Desperate Rohingyas risk all in bid to flee violence
A man covers the bodies of Rohingya women and children who drowned after their boat capsized on the Naf River estuary near Teknaf, Aug. 31.

Increasingly desperate to escape the violence in Myanmar, Rohingyas risk their lives on journey in rickety boats, leading to many drownings



The Bangladeshi coast guard found the bodies of 17 Rohingyas, many of them children, who drowned when their boats capsized as they fled violence in Myanmar that has forced at least 18,500 to seek refuge across the border.

Officials in Bangladesh say a growing number of Rohingyas are trying to cross the Naf River that divides the two countries in rickety boats ill-equipped for the rough waters as they become increasingly desperate to escape.

The International Organization for Migration said Wednesday that at least 18,500 Rohingyas had crossed into Bangladesh since fighting erupted in neighboring Myanmar's Rakhine state six days earlier.

One coast guard official who asked not to be named said the migrants were traveling in "rickety inland fishing boats" unsuitable for the choppy seas around Bangladesh.

On Wednesday, the bodies of two women and two children washed up in Bangladesh after their boat capsized. Officials said two more boats capsized on Thursday, killing at least 17 people, many of them children.

The treatment of about 1.1 million Rohingyas in Myanmar is the biggest challenge facing national leader Aung San Suu Kyi, who has been accused by Western critics of not speaking out for a minority that has long complained of persecution.

Violence erupted in Myanmar's Rakhine state on Aug. 25, when the country's security forces launched an operation against the Muslim Rohingya community. It triggered a fresh influx of refugees toward neighboring Bangladesh, although the country sealed off its border to refugees.

Over 10,000 of Rohingyas, mostly women, children and the elderly, were waiting in no man's land along the border to enter Bangladesh, Bangladeshi media reported citing an official from the Border Guard Bangladesh (BGB).

Meanwhile, more than 10,000 Rohingyas have already managed to get into Bangladesh through several points of the 274 kilometer Bangladeshi-Myanmar border, according to the Daily Star.

Deadly attacks on border posts in Rakhine state broke out on Friday. Later, media reports emerged that Myanmar security forces used disproportionate force and displaced thousands of Rohingya villagers, destroying homes with mortars and machine guns.
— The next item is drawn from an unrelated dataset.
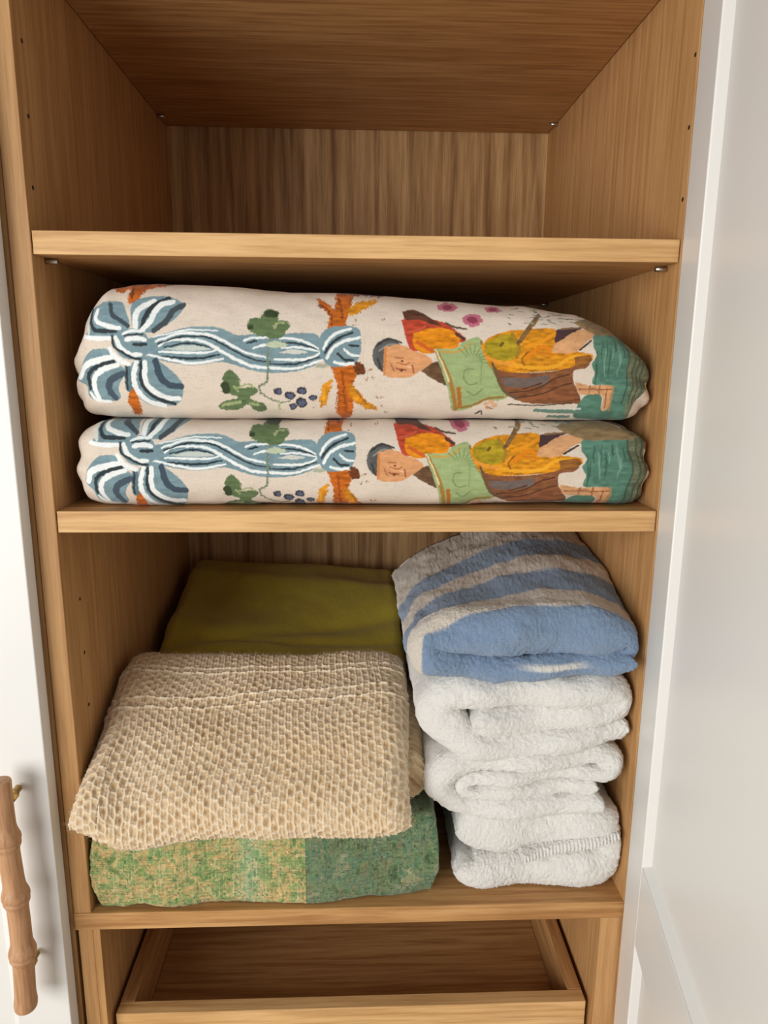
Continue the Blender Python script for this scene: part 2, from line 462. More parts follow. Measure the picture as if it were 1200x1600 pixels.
# ribbon band
XJ, YJ = XX+jit*0.7, YY+jit2*0.7
poly([(238,532),(300,515),(345,515),(375,526),(400,524),(440,524),(480,522),(500,528),(506,560),(470,579),(420,583),(390,578),(350,567),(310,572),(265,567),(238,556)], SL, 0.12)
poly([(262,548),(300,542),(335,547),(300,550)], (196, 204, 196)); poly([(436,551),(458,547),(482,551),(458,554)], (206, 206, 196))
for p, w_ in (([(250,536),(290,524),(330,526),(350,533),(372,545),(396,555),(420,560)], 3.6),
              ([(254,543),(270,535),(310,534),(334,541),(352,552),(374,564),(396,573),(420,575),(462,576),(504,563)], 4.0),
              ([(254,552),(300,553),(330,552),(346,546)], 3.4), ([(238,556),(270,564),(310,569),(352,562)], 3.6),
              ([(384,534),(398,530),(424,529)], 3.2), ([(398,546),(414,541),(424,542)], 3.2),
              ([(438,530),(470,533),(500,546)], 3.2), ([(430,562),(476,562),(506,550)], 3.4),
              ([(442,545),(470,544),(500,550)], 2.6), ([(246,530),(300,519),(345,520)], 2.0)):
    stroke(p, w_*1.2, WH, 0.35)
for p, w_ in (([(252,540),(290,529),(330,530),(352,540),(376,553),(400,563),(424,566)], 2.2), ([(258,559),(310,562),(346,556)], 2.8),
              ([(420,569),(462,569),(500,558)], 2.2), ([(388,538),(404,534)], 2.4), ([(440,536),(470,539),(496,546)], 2.0), ([(262,545),(300,539),(334,545)], 2.0)):
    stroke(p, w_*1.4, (44, 54, 60), 0.4)
# big bow
poly(K1([(150,300),(300,232),(440,236),(485,330),(505,420),(440,480),(340,520),(200,528),(120,500),(160,440)]), SL, 0.12)
poly(K1([(515,240),(600,200),(800,196),(920,262),(850,360),(720,450),(560,460),(520,380)]), SL, 0.12)
poly(K1([(130,640),(200,596),(340,598),(400,700),(455,760),(385,880),(375,980),(220,1000),(130,960),(110,880),(50,820),(80,730)]), SL, 0.12)
poly(K1([(510,690),(640,640),(745,700),(875,830),(868,960),(800,1030),(620,1035),(530,960),(495,800)]), SL, 0.12)
poly(K1([(450,720),(500,720),(490,900),(440,910),(440,820)]), (96, 120, 128))
for p, w_, c in (([(150,300),(150,400),(170,470)],26,(214,216,206)), ([(120,496),(220,512),(350,510)],30,WH), ([(190,290),(192,400),(240,452),(400,458)],26,DK),
                 ([(245,296),(238,370),(300,408),(430,438)],30,WH), ([(350,250),(372,330),(430,372),(496,420)],28,(66,78,86)),
                 ([(550,430),(552,340),(596,272),(690,232)],38,WH), ([(598,430),(628,345),(690,262),(800,208)],30,DK), ([(600,446),(664,380),(704,300),(760,252),(835,236)],34,WH),
                 ([(690,452),(780,384),(840,300),(915,262)],36,(70,78,82)),
                 ([(76,810),(120,726),(220,684),(360,656)],42,WH), ([(140,900),(152,790),(230,726),(370,684)],26,DK), ([(210,975),(180,880),(212,792),(290,744),(396,712)],34,WH),
                 ([(345,975),(304,900),(332,830),(440,776)],42,(72,86,98)), ([(140,930),(190,985),(300,1000)],18,WH),
                 ([(544,690),(516,800),(524,900),(600,1000),(720,1036)],32,WH), ([(582,690),(572,850),(624,936),(700,990),(800,1020)],26,DK),
                 ([(608,690),(606,850),(680,934),(760,972),(840,976)],34,WH), ([(690,680),(722,800),(784,862),(872,872)],44,(66,80,94)), ([(470,730),(452,900)],14,DK)):
    stroke(K1(p), w_/5*1.18+0.4, c, 0.15)
blob(214, 541, 28, 24, SL)
for p, w_, c in (([(455,478),(520,456),(610,456)],22,WH), ([(480,520),(540,508),(620,522)],34,WH), ([(396,505),(430,580),(500,632),(580,632)],34,WH), ([(345,590),(390,660),(480,706)],38,WH),
                 ([(370,490),(380,570),(450,620),(520,660),(580,664)],20,DK), ([(460,490),(520,484),(600,480)],14,DK), ([(530,556),(620,556)],26,DK)):
    stroke(K1(p), w_/5*1.1, c, 0.2)
# right knot
poly([(503,522),(520,512),(556,512),(564,528),(562,556),(548,570),(518,573),(504,560),(499,540)], SL)
for p, w_, c in (([(506,546),(514,532),(530,520),(548,515)],5,WH), ([(511,560),(520,545),(538,534),(562,528)],5,WH), ([(522,566),(536,569),(552,568)],5,WH), ([(538,546),(548,554),(560,556)],4.5,WH),
                 ([(508,552),(518,538),(534,527),(551,521)],4,DK), ([(528,552),(538,562),(552,563)],4.5,DK), ([(546,540),(560,541)],4,DK)):
    stroke(p, w_, c, 0.2)
# vine and grapes
XJ, YJ = XX+jit*0.9+rag*1.3, YY+jit2*0.9+rag2*1.3
stroke([(430,520),(421,545),(420,572),(417,596),(406,604),(407,616)], 3.2, (120,132,108)); stroke([(407,614),(420,624),(436,630),(452,628)], 2.6, (120,132,108)); stroke([(436,628),(434,642)], 2.6, GL)
blob(434,540,16,5,(190,200,170)); blob(503,572,10,3.5,(170,172,150))
for x, y, a, b, c in ((404,511,15,12,GR),(424,500,13,14,GR),(443,512,12,9,GR),(430,522,18,9,GR),(427,494,12,6,GD),(395,514,5,4,GD),(415,520,14,8,GR)): blob(x, y, a, b, c, 0.15)
stroke([(432,515),(436,508),(446,507)], 3, GL)
poly([(346,612),(350,590),(360,578),(374,590),(378,606),(397,604),(402,612),(390,624),(410,632),(413,644),(396,646),(386,634),(370,642),(346,643),(339,636),(352,627),(372,622),(356,616)], GR, 0.2)
blob(353,606,7,10,GD); stroke([(372,606),(388,600),(396,606)], 3, GL); stroke([(345,636),(360,632),(374,630)], 4.5, GL); stroke([(390,632),(402,634)], 3.5, GL); stroke([(372,612),(366,604)], 3, GL)
for x, y, r_ in ((434,612,6.5),(452,619,8.2),(471,611,7.6),(470,630,9.5),(488,622,6.5),(456,637,6.5)):
    blob(x, y, r_, r_*0.86, (60,58,66)); blob(x+0.5, y+0.5, r_*0.6, r_*0.55, (92,98,122))
# blossoms
for x, y, a, b in ((700,479,17,8),(738,499,17,11),(773,481,14,6)):
    for k in range(7):
        t = k*0.9; blob(x+a*0.55*math.cos(t), y+b*0.55*math.sin(t), a*0.42, b*0.42, (190,108,128))
    blob(x, y, a*0.5, b*0.5, (146,62,82))
# reclining figure: sleeve, head scarf, face
XJ, YJ = XX+jit*0.6+rag*0.5, YY+jit2*0.6+rag2*0.5
poly([(626,500),(652,497),(690,502),(716,518),(728,532),(700,536),(650,548),(638,542),(632,520)], (186,72,50), 0.25)
poly(K3([(290,290),(370,265),(440,290),(530,345),(600,390),(520,380),(430,350),(320,350)]), (96,60,44), 0.3)
poly([(645,520),(680,511),(712,518),(716,540),(692,546),(664,552),(646,540)], (222,138,26), 0.3)
stroke([(652,534),(676,548)], 6, (204,100,40)); stroke(K3([(630,370),(700,400),(790,415)]), 3, (90,72,60)); stroke(K3([(710,450),(770,490)]), 5, (80,58,48))
stroke(K3([(340,440),(400,430),(470,400)]), 3, (200,90,60))
blob(606,555,24,27,(94,94,92), 0.15); stroke([(588,540),(606,530),(626,535)], 3, (60,58,56)); stroke([(590,560),(596,578)], 3, (62,60,58)); stroke([(592,548),(608,538),(630,541)], 2.4, (140,140,136))
poly([(600,542),(624,538),(644,546),(668,556),(676,568),(660,576),(648,584),(636,589),(604,587),(599,570)], (216,156,108), 0.1)
stroke([(602,545),(600,584)], 4, (206,132,76)); stroke([(616,558),(630,559)], 1.8, (160,100,68)); stroke([(619,575),(634,577)], 2.4, (150,74,50)); stroke([(620,566),(632,569),(640,566)], 2, (176,108,72))
stroke([(644,571),(646,581)], 3, (172,92,64)); stroke([(610,568),(616,578)], 2, (176,108,72)); blob(628,563,2.6,1.6,(96,56,40)); blob(627,578,2.2,1.4,(96,56,40)); stroke([(636,572),(642,574)], 2, (236,190,150))
poly([(657,578),(684,564),(704,586),(703,601),(682,594)], (104,76,54), 0.3)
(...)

A security clampdown launched in October last year in Maungdaw, where Rohingyas form the majority, led to a U.N. report on human rights violations by security forces that indicated crimes against humanity.

Tens of thousands of Rohingyas have sheltered in refugee camps in Rakhine since communal violence flared in mid-2012. The state is home to around 1.2 million Rohingyas, who have long been officially labelled Bengali, suggesting they are illegal immigrants from Bangladesh. Despite having lived in the area for generations, Rohingyas were effectively denied citizenship with a 1982 nationality law and have restricted basic rights such as freedom of movement. According to the law, foreigners cannot become naturalized citizens of Myanmar unless they can prove a close familial connection to the country.

Rohingyas are not recognized among the 134 official ethnicities in Myanmar because authorities see them as illegal immigrants from neighboring Bangladesh. They are subjected to forced labor, have no land rights and are heavily restricted by the government. They have no permission to leave the camps built for them, have no source of income and have to rely on the World Food Program to survive.